When the routine is out the window, snacks need to do a few jobs at once. Ideally they should be:
- Quick to put together, or easy to grab and go
- Easy on the wallet
- A mix of fibre, fruit, and something a little filling
- Genuinely appealing to kids
That last one is the kicker. A snack that looks lovely in a magazine but ends up in the bin is no help to anyone. So the ideas below have all been tested by real Aussie families and the world’s toughest food critics: their own kids.
Five quick snack ideas kids will actually eat
1. Apple slices with a twist
Plain apple slices are good, but jazzed-up apple is better. Try a sliced apple with a small dollop of peanut butter, a sprinkle of cinnamon, or a few sultanas tucked on top. Apples bring fibre and natural sweetness, and they’re one of the few fruits that travel well in a lunchbox without going soggy.
2. Frozen yoghurt bark
Spread plain or vanilla yoghurt on a lined tray, scatter berries, banana coins, and a few crushed nuts (skip these for nut-free schools), then freeze for a couple of hours. Snap into pieces and keep in the freezer. It’s a cool, refreshing kids snack idea that feels like a treat but is mostly fruit and yoghurt.
3. Cheese and cracker boards
A small wooden board with wholegrain crackers, cubes of cheese, cherry tomatoes, cucumber sticks, and a handful of grapes goes down a treat. Kids love the variety, and you can adjust it for what’s already in the fridge. Bonus: it doubles as a quick lunch on a busy day.
4. Homemade muesli bites
Mix rolled oats, honey, a spoonful of peanut butter, and chopped dried fruit. Roll into balls and chill. Homemade snacks for kids like these store well for the whole week and can be made together as a rainy-day activity. Even reluctant little chefs tend to eat what they’ve helped make.
5. Veggie sticks and dip
Carrot, capsicum, cucumber, and celery sticks with a small tub of hummus or tzatziki. Simple, colourful, and full of crunch. Plenty of kids who refuse cooked veggies will happily munch through raw ones, especially when there’s a good dip involved.
When chewing is tricky: snacks for texture-sensitive kids
Not every child finds it easy to eat the same foods their siblings do. Some kids have sensory sensitivities, others are working through eating challenges, and some adults in the family may need softer options too. The school holidays can be a stressful stretch when meals and snacks need to suit a few different needs at once.
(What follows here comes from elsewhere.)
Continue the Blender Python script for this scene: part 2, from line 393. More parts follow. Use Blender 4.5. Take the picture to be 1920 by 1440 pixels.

This is where a smooth, fruity option can be a quiet hero. Upple was made for moments exactly like this. It’s a crushed apple drink made from the whole cored apple, which means the fibre, peel, and pulp stay in. So it has the goodness of real fruit in a form that’s easier to manage for kids who struggle with the textures of fresh produce. It’s the same reason Upple is loved by accessibility-focused partners like Able Foods.
It’s not a replacement for fresh fruit when fresh fruit works, but it’s a friendly back-up for the days when it doesn’t.
A snack with a story
If you’re going to give your kids fruit, there’s a nice feeling that comes with knowing where it’s from. Upple is made by the Savio family, third-generation apple growers from Queensland’s Granite Belt. Every bottle starts with whole apples crushed at their family farm, and a big chunk of those apples are the cosmetically imperfect ones that supermarkets usually turn away.
That means less food waste, more support for Australian farmers, and a tasty little snack for the kids. Hard to argue with.
Surviving the holidays, one snack at a time
The school holidays go faster than you think, or slower depending on the day. Having a few easy after school snacks ready to go can be the difference between a calm afternoon and the witching hour kicking off early. Stock the fridge, prep what you can on a Sunday, and don’t be afraid to repeat a winner.
Most importantly, remember that fed is best. Even on the messy days when half the snacks end up under the couch, you’re doing a great job.